Il n'est donc pas surprenant de constater, mesdames, messieurs les sénateurs,
que ce que le Gouvernement fait étudier, c'est le scénario qui se fonde sur les
hypothèses de la loi, et que c'est donc ce que font tant l'OFCE que la Banque
de France ou le ministère de l'économie et des finances ! Pour voir ce qui se
passerait si l'on sortait des hypothèses de la loi, il faudrait étudier
d'autres cas.
D'ailleurs, comme vous le rappelez, ce que ces études montrent, c'est que,
quand on se fonde sur les hypothèses de la loi, ce sont des centaines de
milliers d'emplois qui peuvent être créés et que, bien évidemment, quand on
s'en écarte, on risque d'avoir d'autres résultats.
L'éclairage nécessaire sera donné à la Haute Assemblée en temps utile. Avec M.

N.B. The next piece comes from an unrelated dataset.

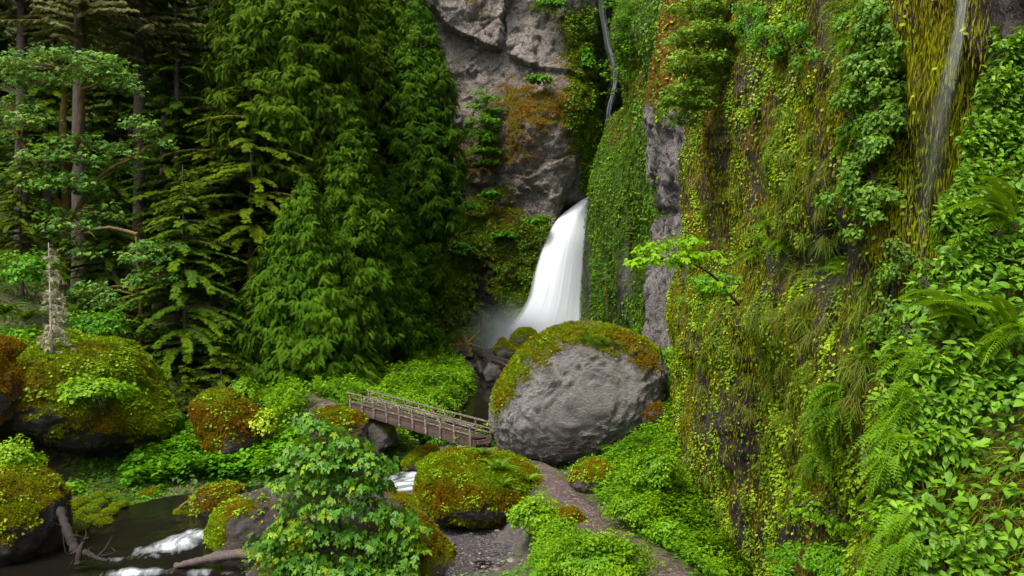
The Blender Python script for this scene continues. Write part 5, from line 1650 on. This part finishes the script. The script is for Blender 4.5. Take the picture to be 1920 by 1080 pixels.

Christian Sautter, qui travaille sur ce sujet avec moi, je suis à la
disposition, comme sans doute Mme Aubry, de vos commissions. D'ailleurs, M. le
président Fourcade comme M. le président Poncelet m'ont déjà saisi sur ces
questions. Je viendrai, bien sûr, avec beaucoup de plaisir.
Toute l'information vous sera donnée, précisément, grâce aux études que nous
venons fort opportunément de faire. Si nous n'avions pas fait d'études, il vous
serait facile de nous critiquer en disant que nous proposons un projet de loi
sans avoir fait tourner les modèles. Nous avons fait tourner les modèles. Ils
montrent tous, quelles que soient les hypothèses retenues - dans le champ qui
est celui de la loi ! - que ce sont des centaines de milliers d'emplois qui
sont à portée de la main si notre économie est capable de se saisir de ce
texte.
Avant cela, il faut, évidemment, que les deux assemblées votent le projet, et
je sais pouvoir compter sur la préoccupation qui est la vôtre en matière de
chômage pour soutenir l'action du Gouvernement sur ce point.
(Rires et
applaudissements sur les travées socialistes, ainsi que sur celles du groupe
communiste républicain et citoyen et sur certaines travées du RDSE.)